[Start of Collected data]

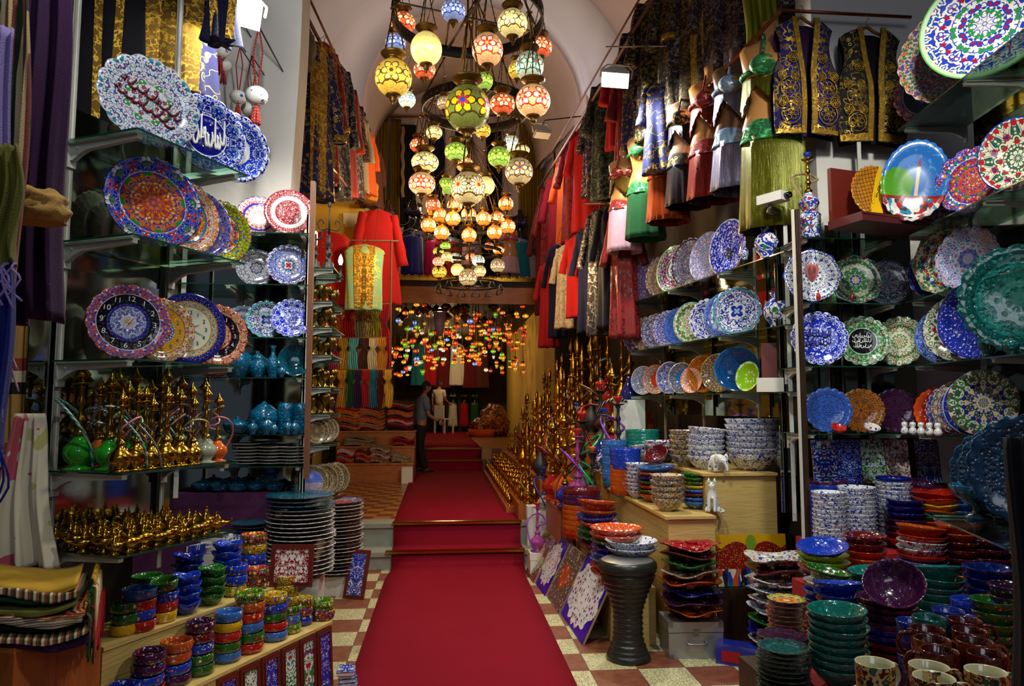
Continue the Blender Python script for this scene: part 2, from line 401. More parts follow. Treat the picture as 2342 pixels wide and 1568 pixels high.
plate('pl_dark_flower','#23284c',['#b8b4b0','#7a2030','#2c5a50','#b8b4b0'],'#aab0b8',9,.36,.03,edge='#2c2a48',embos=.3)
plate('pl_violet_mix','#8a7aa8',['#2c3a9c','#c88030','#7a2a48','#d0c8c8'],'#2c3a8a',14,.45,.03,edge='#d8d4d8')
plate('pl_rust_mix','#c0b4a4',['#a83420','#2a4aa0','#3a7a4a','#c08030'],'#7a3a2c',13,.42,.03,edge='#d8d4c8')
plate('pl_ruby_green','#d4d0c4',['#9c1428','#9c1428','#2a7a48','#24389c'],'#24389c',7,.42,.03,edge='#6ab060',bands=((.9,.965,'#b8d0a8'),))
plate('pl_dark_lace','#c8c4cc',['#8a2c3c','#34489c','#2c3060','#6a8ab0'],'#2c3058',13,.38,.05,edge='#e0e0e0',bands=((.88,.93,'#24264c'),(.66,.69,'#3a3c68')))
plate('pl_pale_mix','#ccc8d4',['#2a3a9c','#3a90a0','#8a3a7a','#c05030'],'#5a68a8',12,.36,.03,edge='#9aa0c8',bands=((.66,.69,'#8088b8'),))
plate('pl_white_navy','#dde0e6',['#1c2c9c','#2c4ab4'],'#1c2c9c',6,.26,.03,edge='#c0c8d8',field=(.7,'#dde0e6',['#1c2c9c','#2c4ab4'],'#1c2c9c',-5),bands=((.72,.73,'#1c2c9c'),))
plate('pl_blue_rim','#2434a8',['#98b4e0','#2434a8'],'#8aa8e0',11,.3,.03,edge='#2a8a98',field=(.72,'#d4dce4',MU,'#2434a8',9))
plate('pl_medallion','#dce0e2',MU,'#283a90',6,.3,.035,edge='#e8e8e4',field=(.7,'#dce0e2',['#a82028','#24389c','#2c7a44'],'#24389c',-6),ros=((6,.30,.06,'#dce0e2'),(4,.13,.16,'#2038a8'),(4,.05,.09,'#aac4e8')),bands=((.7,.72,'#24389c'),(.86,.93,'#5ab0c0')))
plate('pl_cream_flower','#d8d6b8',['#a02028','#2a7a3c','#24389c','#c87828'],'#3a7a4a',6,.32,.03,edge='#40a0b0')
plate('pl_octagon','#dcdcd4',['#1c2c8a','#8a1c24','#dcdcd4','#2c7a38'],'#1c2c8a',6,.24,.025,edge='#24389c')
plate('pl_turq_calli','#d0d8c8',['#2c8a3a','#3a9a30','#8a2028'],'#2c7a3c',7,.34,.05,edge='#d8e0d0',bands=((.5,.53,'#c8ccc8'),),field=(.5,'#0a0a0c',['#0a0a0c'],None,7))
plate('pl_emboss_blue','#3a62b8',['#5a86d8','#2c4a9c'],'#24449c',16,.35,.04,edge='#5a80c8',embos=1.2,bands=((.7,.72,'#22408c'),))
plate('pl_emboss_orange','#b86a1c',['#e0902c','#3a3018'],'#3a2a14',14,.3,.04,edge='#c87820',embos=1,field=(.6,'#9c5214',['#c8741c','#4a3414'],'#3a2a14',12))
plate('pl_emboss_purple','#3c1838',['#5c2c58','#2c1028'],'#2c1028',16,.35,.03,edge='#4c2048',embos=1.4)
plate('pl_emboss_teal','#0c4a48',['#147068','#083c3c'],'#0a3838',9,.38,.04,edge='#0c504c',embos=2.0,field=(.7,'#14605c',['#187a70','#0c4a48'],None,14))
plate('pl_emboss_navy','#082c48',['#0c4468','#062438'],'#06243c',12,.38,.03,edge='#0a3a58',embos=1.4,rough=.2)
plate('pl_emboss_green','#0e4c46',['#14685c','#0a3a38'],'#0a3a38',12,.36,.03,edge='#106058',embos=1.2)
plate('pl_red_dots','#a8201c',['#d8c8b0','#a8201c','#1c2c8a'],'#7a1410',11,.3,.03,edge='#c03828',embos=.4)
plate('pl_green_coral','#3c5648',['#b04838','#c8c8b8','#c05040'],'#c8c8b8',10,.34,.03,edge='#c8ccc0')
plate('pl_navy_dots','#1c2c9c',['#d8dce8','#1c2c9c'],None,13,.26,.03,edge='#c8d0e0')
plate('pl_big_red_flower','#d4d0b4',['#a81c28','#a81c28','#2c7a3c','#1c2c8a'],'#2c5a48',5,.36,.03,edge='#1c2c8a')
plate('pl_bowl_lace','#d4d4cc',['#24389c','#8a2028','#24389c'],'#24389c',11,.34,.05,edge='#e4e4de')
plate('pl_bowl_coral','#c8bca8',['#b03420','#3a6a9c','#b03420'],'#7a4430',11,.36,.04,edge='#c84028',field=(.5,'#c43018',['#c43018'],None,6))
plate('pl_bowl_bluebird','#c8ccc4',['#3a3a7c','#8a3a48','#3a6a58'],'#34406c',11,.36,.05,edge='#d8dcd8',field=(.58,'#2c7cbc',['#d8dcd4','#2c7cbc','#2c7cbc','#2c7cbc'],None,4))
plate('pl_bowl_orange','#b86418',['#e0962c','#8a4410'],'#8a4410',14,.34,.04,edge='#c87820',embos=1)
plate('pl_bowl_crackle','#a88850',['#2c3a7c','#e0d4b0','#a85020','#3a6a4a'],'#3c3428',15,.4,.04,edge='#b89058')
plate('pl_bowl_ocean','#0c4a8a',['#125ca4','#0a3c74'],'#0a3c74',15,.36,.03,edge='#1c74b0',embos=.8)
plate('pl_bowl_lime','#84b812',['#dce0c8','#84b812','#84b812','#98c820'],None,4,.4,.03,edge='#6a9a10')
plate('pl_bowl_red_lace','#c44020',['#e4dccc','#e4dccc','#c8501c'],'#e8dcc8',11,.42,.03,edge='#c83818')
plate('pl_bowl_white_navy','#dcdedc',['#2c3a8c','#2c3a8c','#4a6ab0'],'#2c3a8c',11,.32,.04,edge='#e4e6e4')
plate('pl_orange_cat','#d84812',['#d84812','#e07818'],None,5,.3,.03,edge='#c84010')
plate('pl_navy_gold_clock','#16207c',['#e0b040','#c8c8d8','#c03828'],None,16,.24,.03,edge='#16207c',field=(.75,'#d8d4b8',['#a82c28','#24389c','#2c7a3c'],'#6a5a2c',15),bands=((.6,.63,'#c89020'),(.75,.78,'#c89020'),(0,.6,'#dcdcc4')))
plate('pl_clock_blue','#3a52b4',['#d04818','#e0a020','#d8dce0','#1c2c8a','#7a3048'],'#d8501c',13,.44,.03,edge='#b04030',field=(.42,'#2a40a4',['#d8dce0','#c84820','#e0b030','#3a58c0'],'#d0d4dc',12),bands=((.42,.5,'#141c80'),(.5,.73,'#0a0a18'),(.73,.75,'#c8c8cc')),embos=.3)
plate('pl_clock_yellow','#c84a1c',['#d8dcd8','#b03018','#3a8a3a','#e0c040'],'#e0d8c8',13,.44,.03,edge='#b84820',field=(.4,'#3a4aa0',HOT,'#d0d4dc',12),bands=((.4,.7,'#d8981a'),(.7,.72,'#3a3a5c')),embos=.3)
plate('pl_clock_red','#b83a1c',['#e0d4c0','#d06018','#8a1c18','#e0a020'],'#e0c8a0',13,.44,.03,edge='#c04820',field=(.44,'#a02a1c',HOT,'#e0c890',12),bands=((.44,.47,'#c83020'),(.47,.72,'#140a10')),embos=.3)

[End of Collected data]

> [Problem to work on]: Ignore the images and quote every line of the listing exactly.

> [Written response]:
Continue the Blender Python script for this scene: part 2, from line 401. More parts follow. Treat the picture as 2342 pixels wide and 1568 pixels high.
plate('pl_dark_flower','#23284c',['#b8b4b0','#7a2030','#2c5a50','#b8b4b0'],'#aab0b8',9,.36,.03,edge='#2c2a48',embos=.3)
plate('pl_violet_mix','#8a7aa8',['#2c3a9c','#c88030','#7a2a48','#d0c8c8'],'#2c3a8a',14,.45,.03,edge='#d8d4d8')
plate('pl_rust_mix','#c0b4a4',['#a83420','#2a4aa0','#3a7a4a','#c08030'],'#7a3a2c',13,.42,.03,edge='#d8d4c8')
plate('pl_ruby_green','#d4d0c4',['#9c1428','#9c1428','#2a7a48','#24389c'],'#24389c',7,.42,.03,edge='#6ab060',bands=((.9,.965,'#b8d0a8'),))
plate('pl_dark_lace','#c8c4cc',['#8a2c3c','#34489c','#2c3060','#6a8ab0'],'#2c3058',13,.38,.05,edge='#e0e0e0',bands=((.88,.93,'#24264c'),(.66,.69,'#3a3c68')))
plate('pl_pale_mix','#ccc8d4',['#2a3a9c','#3a90a0','#8a3a7a','#c05030'],'#5a68a8',12,.36,.03,edge='#9aa0c8',bands=((.66,.69,'#8088b8'),))
plate('pl_white_navy','#dde0e6',['#1c2c9c','#2c4ab4'],'#1c2c9c',6,.26,.03,edge='#c0c8d8',field=(.7,'#dde0e6',['#1c2c9c','#2c4ab4'],'#1c2c9c',-5),bands=((.72,.73,'#1c2c9c'),))
plate('pl_blue_rim','#2434a8',['#98b4e0','#2434a8'],'#8aa8e0',11,.3,.03,edge='#2a8a98',field=(.72,'#d4dce4',MU,'#2434a8',9))
plate('pl_medallion','#dce0e2',MU,'#283a90',6,.3,.035,edge='#e8e8e4',field=(.7,'#dce0e2',['#a82028','#24389c','#2c7a44'],'#24389c',-6),ros=((6,.30,.06,'#dce0e2'),(4,.13,.16,'#2038a8'),(4,.05,.09,'#aac4e8')),bands=((.7,.72,'#24389c'),(.86,.93,'#5ab0c0')))
plate('pl_cream_flower','#d8d6b8',['#a02028','#2a7a3c','#24389c','#c87828'],'#3a7a4a',6,.32,.03,edge='#40a0b0')
plate('pl_octagon','#dcdcd4',['#1c2c8a','#8a1c24','#dcdcd4','#2c7a38'],'#1c2c8a',6,.24,.025,edge='#24389c')
plate('pl_turq_calli','#d0d8c8',['#2c8a3a','#3a9a30','#8a2028'],'#2c7a3c',7,.34,.05,edge='#d8e0d0',bands=((.5,.53,'#c8ccc8'),),field=(.5,'#0a0a0c',['#0a0a0c'],None,7))
plate('pl_emboss_blue','#3a62b8',['#5a86d8','#2c4a9c'],'#24449c',16,.35,.04,edge='#5a80c8',embos=1.2,bands=((.7,.72,'#22408c'),))
plate('pl_emboss_orange','#b86a1c',['#e0902c','#3a3018'],'#3a2a14',14,.3,.04,edge='#c87820',embos=1,field=(.6,'#9c5214',['#c8741c','#4a3414'],'#3a2a14',12))
plate('pl_emboss_purple','#3c1838',['#5c2c58','#2c1028'],'#2c1028',16,.35,.03,edge='#4c2048',embos=1.4)
plate('pl_emboss_teal','#0c4a48',['#147068','#083c3c'],'#0a3838',9,.38,.04,edge='#0c504c',embos=2.0,field=(.7,'#14605c',['#187a70','#0c4a48'],None,14))
plate('pl_emboss_navy','#082c48',['#0c4468','#062438'],'#06243c',12,.38,.03,edge='#0a3a58',embos=1.4,rough=.2)
plate('pl_emboss_green','#0e4c46',['#14685c','#0a3a38'],'#0a3a38',12,.36,.03,edge='#106058',embos=1.2)
plate('pl_red_dots','#a8201c',['#d8c8b0','#a8201c','#1c2c8a'],'#7a1410',11,.3,.03,edge='#c03828',embos=.4)
plate('pl_green_coral','#3c5648',['#b04838','#c8c8b8','#c05040'],'#c8c8b8',10,.34,.03,edge='#c8ccc0')
plate('pl_navy_dots','#1c2c9c',['#d8dce8','#1c2c9c'],None,13,.26,.03,edge='#c8d0e0')
plate('pl_big_red_flower','#d4d0b4',['#a81c28','#a81c28','#2c7a3c','#1c2c8a'],'#2c5a48',5,.36,.03,edge='#1c2c8a')
plate('pl_bowl_lace','#d4d4cc',['#24389c','#8a2028','#24389c'],'#24389c',11,.34,.05,edge='#e4e4de')
plate('pl_bowl_coral','#c8bca8',['#b03420','#3a6a9c','#b03420'],'#7a4430',11,.36,.04,edge='#c84028',field=(.5,'#c43018',['#c43018'],None,6))
plate('pl_bowl_bluebird','#c8ccc4',['#3a3a7c','#8a3a48','#3a6a58'],'#34406c',11,.36,.05,edge='#d8dcd8',field=(.58,'#2c7cbc',['#d8dcd4','#2c7cbc','#2c7cbc','#2c7cbc'],None,4))
plate('pl_bowl_orange','#b86418',['#e0962c','#8a4410'],'#8a4410',14,.34,.04,edge='#c87820',embos=1)
plate('pl_bowl_crackle','#a88850',['#2c3a7c','#e0d4b0','#a85020','#3a6a4a'],'#3c3428',15,.4,.04,edge='#b89058')
plate('pl_bowl_ocean','#0c4a8a',['#125ca4','#0a3c74'],'#0a3c74',15,.36,.03,edge='#1c74b0',embos=.8)
plate('pl_bowl_lime','#84b812',['#dce0c8','#84b812','#84b812','#98c820'],None,4,.4,.03,edge='#6a9a10')
plate('pl_bowl_red_lace','#c44020',['#e4dccc','#e4dccc','#c8501c'],'#e8dcc8',11,.42,.03,edge='#c83818')
plate('pl_bowl_white_navy','#dcdedc',['#2c3a8c','#2c3a8c','#4a6ab0'],'#2c3a8c',11,.32,.04,edge='#e4e6e4')
plate('pl_orange_cat','#d84812',['#d84812','#e07818'],None,5,.3,.03,edge='#c84010')
plate('pl_navy_gold_clock','#16207c',['#e0b040','#c8c8d8','#c03828'],None,16,.24,.03,edge='#16207c',field=(.75,'#d8d4b8',['#a82c28','#24389c','#2c7a3c'],'#6a5a2c',15),bands=((.6,.63,'#c89020'),(.75,.78,'#c89020'),(0,.6,'#dcdcc4')))
plate('pl_clock_blue','#3a52b4',['#d04818','#e0a020','#d8dce0','#1c2c8a','#7a3048'],'#d8501c',13,.44,.03,edge='#b04030',field=(.42,'#2a40a4',['#d8dce0','#c84820','#e0b030','#3a58c0'],'#d0d4dc',12),bands=((.42,.5,'#141c80'),(.5,.73,'#0a0a18'),(.73,.75,'#c8c8cc')),embos=.3)
plate('pl_clock_yellow','#c84a1c',['#d8dcd8','#b03018','#3a8a3a','#e0c040'],'#e0d8c8',13,.44,.03,edge='#b84820',field=(.4,'#3a4aa0',HOT,'#d0d4dc',12),bands=((.4,.7,'#d8981a'),(.7,.72,'#3a3a5c')),embos=.3)
plate('pl_clock_red','#b83a1c',['#e0d4c0','#d06018','#8a1c18','#e0a020'],'#e0c8a0',13,.44,.03,edge='#c04820',field=(.44,'#a02a1c',HOT,'#e0c890',12),bands=((.44,.47,'#c83020'),(.47,.72,'#140a10')),embos=.3)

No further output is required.